I marvel at ship drawings that have HUGE "nozzles" that correspond to the location of the jump drive on the desk plans.
That's the flip side of a misapprehension I'd had for years, and that nearly all of the art since '77 has.

Jump Drives need big exhausts, since they're processing a lot of fuel (10%MPn) in 16-40 minutes (LBB2 '81 or LBB5 '80). For many years, I didn't realize that they went through all that fuel at once. It's not stated in LBB2, and only made explicit by the drop tank rules in LBB5 -- though they don't say it in so many words.

The thing that I didn't get (and, as noted, almost nobody else did either) is that after LBB5 '80, maneuver drives are gravitic in nature rather than reaction drives. They don't need an exhaust! (Power plants do, though, but not as big as you'd see on a jump drive.) But everyone draws starships with big rocket or afterburner nozzles for the maneuver drives because that's what people expect...
 
The thing that I didn't get (and, as noted, almost nobody else did either) is that after LBB5 '80, maneuver drives are gravitic in nature rather than reaction drives. They don't need an exhaust! (Power plants do, though, but not as big as you'd see on a jump drive.) But everyone draws starships with big rocket or afterburner nozzles for the maneuver drives because that's what people expect...
To be excessively fair and lenient in interpretation ... those huge nozzles like we're accustomed to seeing on the back of a Type-S Scout/Courier are probably multi-function.

Trav-Suleiman-Scout-Caswell_26-April-2019a.jpg


When energized by the fusion power plant, those nozzles can act as HEPlaR engines for maneuvering power beyond most gravity wells.
When not energized by the fusion power plant, those same nozzles are used to jettison/dump drive byproducts (helium waste from the fusion reactor, excess fuel flushed during jump cycle prep as coolant, waste heat, etc.).

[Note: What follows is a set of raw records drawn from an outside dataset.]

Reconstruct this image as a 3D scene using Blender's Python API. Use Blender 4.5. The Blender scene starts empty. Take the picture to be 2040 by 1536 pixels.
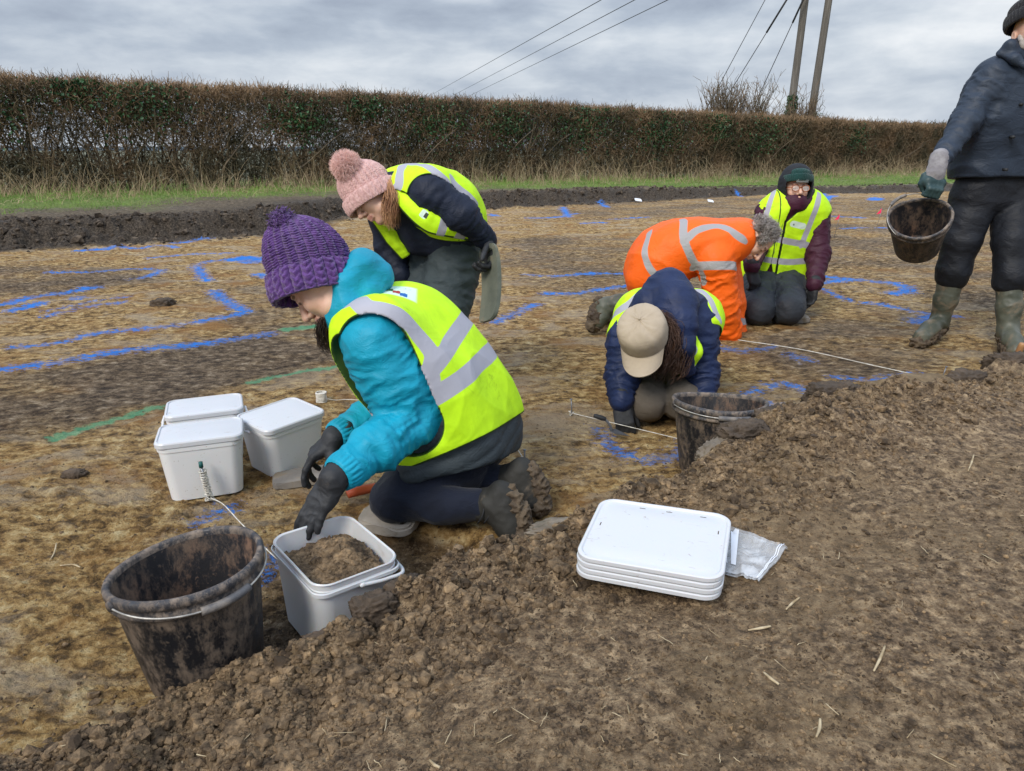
import bpy, math, random
import numpy as np
from mathutils import Vector, Matrix, Euler
from mathutils.bvhtree import BVHTree

# ------------------------------------------------------------------ scene, camera, sky, sun
SC = bpy.context.scene
COL = SC.collection
R = math.radians
PITCH = R(18.5); FOC = 1400.0; CAMH = 1.04
cam = bpy.data.cameras.new("camera")
cam.sensor_width = 36.0
cam.lens = 36.0 * FOC / 2040.0
cam.clip_start = 0.05; cam.clip_end = 6000
camo = bpy.data.objects.new("camera", cam); COL.objects.link(camo)
camo.location = (0, 0, CAMH); camo.rotation_euler = (math.pi / 2 - PITCH, 0, 0)
SC.camera = camo
SC.render.resolution_x = 1024; SC.render.resolution_y = 771
SC.view_settings.view_transform = 'Standard'; SC.view_settings.look = 'None'
SC.view_settings.exposure = 0.85; SC.view_settings.gamma = 1.0
SC.view_settings.use_curve_mapping = False
SC.render.engine = 'CYCLES'
try:
    SC.cycles.use_denoising = True
    SC.cycles.max_bounces = 5; SC.cycles.diffuse_bounces = 3; SC.cycles.glossy_bounces = 2
    SC.cycles.transparent_max_bounces = 8; SC.cycles.transmission_bounces = 4
    SC.cycles.caustics_reflective = False; SC.cycles.caustics_refractive = False
except Exception:
    pass

SUN_EL, SUN_AZ = R(42), R(215)      # azimuth clockwise from +Y
w = bpy.data.worlds.new("World"); SC.world = w; w.use_nodes = True
nt = w.node_tree; nt.nodes.clear()
def N(t, **kw):
    n = nt.nodes.new(t)
    for k, v in kw.items(): setattr(n, k, v)
    return n
def L(a, b): nt.links.new(a, b)
def M_(op, a, b=None, c=None, clamp=False):
    n = N('ShaderNodeMath', operation=op, use_clamp=clamp)
    for i, v in enumerate((a, b, c)):
        if v is None: continue
        if isinstance(v, (int, float)): n.inputs[i].default_value = v
        else: L(v, n.inputs[i])
    return n.outputs[0]
def ramp(fac, stops, interp='LINEAR'):
    n = N('ShaderNodeValToRGB'); cr = n.color_ramp; cr.interpolation = interp
    while len(cr.elements) < len(stops): cr.elements.new(0.5)
    for e, (p, c) in zip(cr.elements, stops):
        e.position = p; e.color = (*c, 1) if len(c) == 3 else c
    L(fac, n.inputs[0]); return n.outputs[0]
def mixc(f, a, b, mode='MIX'):
    n = N('ShaderNodeMix', data_type='RGBA', blend_type=mode)
    for s, v in ((n.inputs[0], f), (n.inputs[6], a), (n.inputs[7], b)):
        if isinstance(v, (int, float)): s.default_value = v
        elif isinstance(v, tuple): s.default_value = (*v, 1)
        else: L(v, s)
    return n.outputs[2]
def noise(vec, scale, detail=4, rough=0.5, dist=0.0, out=0):
    n = N('ShaderNodeTexNoise'); n.inputs['Scale'].default_value = scale
    n.inputs['Detail'].default_value = detail; n.inputs['Roughness'].default_value = rough
    n.inputs['Distortion'].default_value = dist
    if vec is not None: L(vec, n.inputs['Vector'])
    return n.outputs[out]
def mapping(vec, scale=(1, 1, 1), loc=(0, 0, 0), rot=(0, 0, 0)):
    n = N('ShaderNodeMapping'); n.inputs['Scale'].default_value = scale
    n.inputs['Location'].default_value = loc; n.inputs['Rotation'].default_value = rot
    L(vec, n.inputs['Vector']); return n.outputs[0]

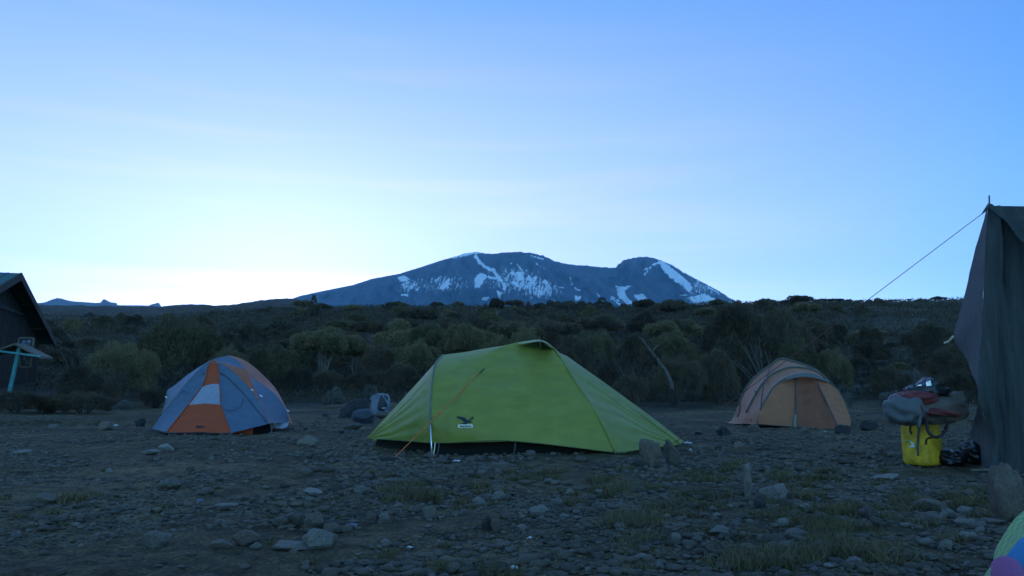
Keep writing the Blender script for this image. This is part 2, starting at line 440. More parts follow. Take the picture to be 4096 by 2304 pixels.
# ------------------------------------------------------------------ terrain
RK = np.array([18, 24, 32, 45, 65, 95, 140, 200, 300, 600, 1200, 2500, 16000.0])
COLS = [-400, 150, 600, 1100, 1500, 2000, 2500, 3000, 3500, 4100, 4600]
PYK = {
    24: [1622, 1628, 1640, 1645, 1648, 1648, 1648, 1648, 1645, 1640, 1640],
    32: [1560, 1568, 1592, 1596, 1602, 1604, 1604, 1602, 1592, 1580, 1580],
    45: [1480, 1492, 1520, 1520, 1512, 1505, 1505, 1500, 1490, 1480, 1480],
    65: [1410, 1425, 1440, 1430, 1410, 1398, 1396, 1390, 1380, 1372, 1372],
    95: [1360, 1368, 1372, 1345, 1322, 1312, 1308, 1304, 1298, 1292, 1292],
    140: [1310, 1318, 1320, 1284, 1258, 1258, 1255, 1245, 1235, 1232, 1232],
    200: [1275, 1282, 1282, 1245, 1230, 1242, 1238, 1222, 1210, 1207, 1207],
    300: [1252, 1256, 1256, 1226, 1240, 1254, 1250, 1236, 1222, 1222, 1222],
    600: [1236, 1240, 1240, 1218, 1255, 1262, 1262, 1255, 1250, 1250, 1250],
    2500: [1240, 1242, 1248, 1250, 1266, 1270, 1270, 1268, 1266, 1266, 1266],
    16000: [1270, 1272, 1275, 1275, 1278, 1280, 1280, 1280, 1280, 1280, 1280],
}
SKY_X = [-400, 150, 300, 500, 640, 670, 700, 760, 815, 850, 883, 930, 1000, 1060, 1100, 1150, 1190, 1230, 1300, 1500, 4600]
SKY_Y = [1224, 1222, 1223, 1227, 1229, 1226, 1221, 1218, 1219, 1225, 1232, 1223, 1209, 1201, 1197, 1193, 1198, 1208, 1228, 1262, 1262]


def terrain(x, y, fine=True):
    x = np.asarray(x, float); y = np.asarray(y, float)
    r = np.hypot(x, y); az = np.arctan2(x, y)
    azc = np.clip(az, -.66, .66)
    px = 2048 + FPX * np.tan(azc) * .992
    K = []
    for k in RK:
        if k == 18: py = np.full_like(px, HORIZON + CAM_H * FPX / 18)
        elif k == 1200: py = np.interp(px, SKY_X, SKY_Y)
        else: py = np.interp(px, COLS, PYK[int(k)])
        u = 1152.0 - py
        K.append((FPX * SP + u * CP) / (FPX * CP - u * SP) * np.cos(azc))
    K = np.stack(K)
    lr = np.log(np.clip(r, 18.0, 16000.0)); lk = np.log(RK)
    i = np.clip(np.searchsorted(lk, lr, side='right') - 1, 0, len(RK) - 2)
    t = (lr - lk[i]) / (lk[i + 1] - lk[i])
    take = lambda a: np.take_along_axis(K, a[None, ...], 0)[0]
    z = np.where(r < 18, 0.0, CAM_H + r * (take(i) * (1 - t) + take(i + 1) * t))
    back = np.clip((np.abs(az) - .9) / .8, 0, 1); z = z * (1 - .9 * back)
    if fine:
        z = z + np.clip((r - 20) / 60, 0, 1) * np.clip(r / 200, .2, 2.0) * (.8 * fbm(x / 22, y / 22, 4, 5))
        near = np.exp(-np.clip(r - 14, 0, 1e9) / 14)
        z = z + near * (.028 * fbm(x * .9, y * .9, 3, 11) + .014 * fbm(x * 4, y * 4, 3, 17) + .006 * fbm(x * 14, y * 14, 2, 19)) + (1 - near) * .12 * fbm(x / 3, y / 3, 3, 23) * np.clip(60 / np.maximum(r, 1), 0, 1)
    return z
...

They probably use a MHD constrictor field energized by the power plant to create a "rocket throat" in the exhaust channel when needing to use the active HEPlaR mode, giving them a "variable rocket geometry" to optimize for action/reaction thrust.

Thruster Plates would be integrated into other parts of the hull (in this case, the ventral and dorsal bulkheads of the outer hull) so as to facilitate and enable VTOL performance in a flat attitude on ventral landing struts, rather than needing the ship to be a tailsitter that lands with an upright orientation resting on the aft hull section and the HEPlaR system pointing into the ground.

So the drives room at the aft of the ship contains the (combination) Jump plus (HEPlaR backup) Maneuver plus (fusion) Power Plant drives as an "all in one" integrated arrangement, with the "main" gravitic Thruster Plates of the Maneuver Drive integrated into the hull at strategic engineering points around the outside of the hull for agility control and reactionless maneuvering.



That's my take on the notion.
So the deck plans aren't "wrong" per se ... but they aren't showing you quite what you might think at first glance. So if there's an error, it's an error of interpretation, rather than an error of deck layout planning.
 
HEPlaR was a later revision, and would definitely need some sort of rocket exhaust bell or nozzle since they were explicitly reaction drives.

CT '77 had reaction maneuver drives, at least implicitly. HG '77 explicitly weaponized them! HG '80 turned them into grav drives (in part so they couldn't be weaponized...)
 
1. For a jump bubble, I'd expel the hydrogen in front of the starship, so you'd need to aim the nozzles forward.

2. For the lanthanum grid, who knows?

3. Come to think of it, is there any description of jump driving in the Agent novel?
 
1 - there is no hydrogen filled bubble
2 - there is no lanthanum hull grid - lanthanum is used in the drive coils while the hull grid is unspecified as to material
3 - have to check and get back to you on that one, don't think so.
 
1. For a jump bubble, I'd expel the hydrogen in front of the starship, so you'd need to aim the nozzles forward.

2. For the lanthanum grid, who knows?

3. Come to think of it, is there any description of jump driving in the Agent novel?
Jump Space, yes. Jump exit, too. Jump entry? I don't remember seeing that.

A bubble (if it needs gas to fill it out) is still a bubble, not a cloud. There'd be something maintaining a boundary, so it wouldn't need to be inflated directionally.